Each character is punished in an appropriate way. Birling fears for his family's reputation at the inquest; Sheila feels shame for her selfishness; Gerald has his affair revealed in front of Sheila; Mrs Birling has her illusions about the respectability of her family shattered by Eric; and Eric is revealed before his indulgent parents as a spoilt and inadequate young man. In each case, however the punishment is a consequence of their own behaviour; the Inspector himself does not bring punishment from outside. This may be why they are given a second chance at the end of the play - that their experience should have been a warning to them, and that next time, it is the prediction in the Inspector's final speech that lies in store for them and for the audience: “Fire, blood and anguish." Priestley’s audience would have the benefit of hindsight and would know of the years to follow. This heightens the mystery surrounding the inspector. He represents the future, and is the Birlings chance of repentance, but only Eric and Sheila actually realise this. They must decide whether to change or not - Sheila and Eric, being young and still impressionable, do, realising the mistakes of the previous generations. The Birlings and Gerald, being set in their ways and having a distrustful short-sighted disposition, do not.

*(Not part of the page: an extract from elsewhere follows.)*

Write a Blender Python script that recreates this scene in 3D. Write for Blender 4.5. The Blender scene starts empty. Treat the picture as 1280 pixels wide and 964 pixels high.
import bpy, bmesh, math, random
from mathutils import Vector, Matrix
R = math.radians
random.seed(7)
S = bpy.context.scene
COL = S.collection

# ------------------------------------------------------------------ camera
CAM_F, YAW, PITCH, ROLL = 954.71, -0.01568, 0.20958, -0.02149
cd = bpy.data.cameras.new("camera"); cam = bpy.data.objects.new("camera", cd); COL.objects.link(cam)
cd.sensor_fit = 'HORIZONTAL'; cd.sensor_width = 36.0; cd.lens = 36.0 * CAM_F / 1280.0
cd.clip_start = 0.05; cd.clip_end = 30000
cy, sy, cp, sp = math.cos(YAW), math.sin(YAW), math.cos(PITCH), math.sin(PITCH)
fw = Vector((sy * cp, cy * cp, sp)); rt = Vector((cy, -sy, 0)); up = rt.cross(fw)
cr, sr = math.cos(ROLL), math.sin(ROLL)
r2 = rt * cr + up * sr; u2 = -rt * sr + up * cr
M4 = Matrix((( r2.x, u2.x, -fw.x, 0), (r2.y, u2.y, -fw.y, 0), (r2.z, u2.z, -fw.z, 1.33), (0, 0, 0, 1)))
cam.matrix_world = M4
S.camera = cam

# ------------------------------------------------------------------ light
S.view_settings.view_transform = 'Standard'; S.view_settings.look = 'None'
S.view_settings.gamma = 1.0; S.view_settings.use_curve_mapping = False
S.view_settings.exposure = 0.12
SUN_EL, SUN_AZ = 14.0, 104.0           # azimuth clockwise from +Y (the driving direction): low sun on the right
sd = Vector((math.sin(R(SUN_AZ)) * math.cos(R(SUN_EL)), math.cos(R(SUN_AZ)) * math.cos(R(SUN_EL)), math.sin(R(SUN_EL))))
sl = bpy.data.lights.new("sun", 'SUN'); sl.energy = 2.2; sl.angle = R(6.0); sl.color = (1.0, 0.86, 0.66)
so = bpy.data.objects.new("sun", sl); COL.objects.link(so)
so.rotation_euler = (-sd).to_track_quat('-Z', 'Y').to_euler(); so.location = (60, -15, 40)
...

Throughout the play the Inspector demonstrates how people are responsible for how they affect the lives of others; his views are summed up in his dramatic final speech: that 'we are members of one body. We are responsible for each other'. Responsibility is one of the play's key themes, and the Inspector is Priestley's vehicle for putting across his own views of this as a socialist. In this final speech, he is speaking as much to the audience as to the characters on stage. His words here are a warning to future generations not to repeat the selfish mistakes that led to the 'fire and blood and anguish' of two World Wars and the depression of capitalism in the years between them.
The Inspector is the medium for the events of the play: without his intervention, none of the characters' secrets would have been revealed. Mr Birling could not see that he did anything wrong in sacking a troublemaker; Sheila thought her rather spiteful jealousy of a pretty shop-assistant was not 'anything very terrible at the time'; Gerald needed to conceal his involvement with the girl to protect his own interests; Mrs Birling is too cold ever to 'have known what the girl was feeling', whilst the effect seems lost on her; and Eric had resorted to theft, which he also needed to conceal. Without the Inspector's 'purposefulness', each character could not or would not have acknowledged their behaviour.
Priestley is trying to rouse the audience into taking a long, hard, critical look at themselves, - money and power are supposed to be a privilege - not a weapon to make yourself look big. He is saying that there should be more equality and we shouldn’t take our lifestyles for granted. We should also take responsibility for our actions or we could end up in an awful situation, just as the Birlings and Gerald did when they received the phone call at the end of the play to say an inspector was on his way round. Priestley is trying to convert people by using this play as a socialist piece of propaganda - only showing the necessary parts of the story to create the desired effect.
Priestley wants the Inspector to dominate the audience. At the time the drama was conceived World War II had scarred society and European minds. The play was a moralistic mystery that made the audience think. The Inspector himself is used as a dramatic device in that the play gives you time to change your actions towards others, that is before “An Inspector calls” on you, to teach you in ‘blood and fire and in anguish.’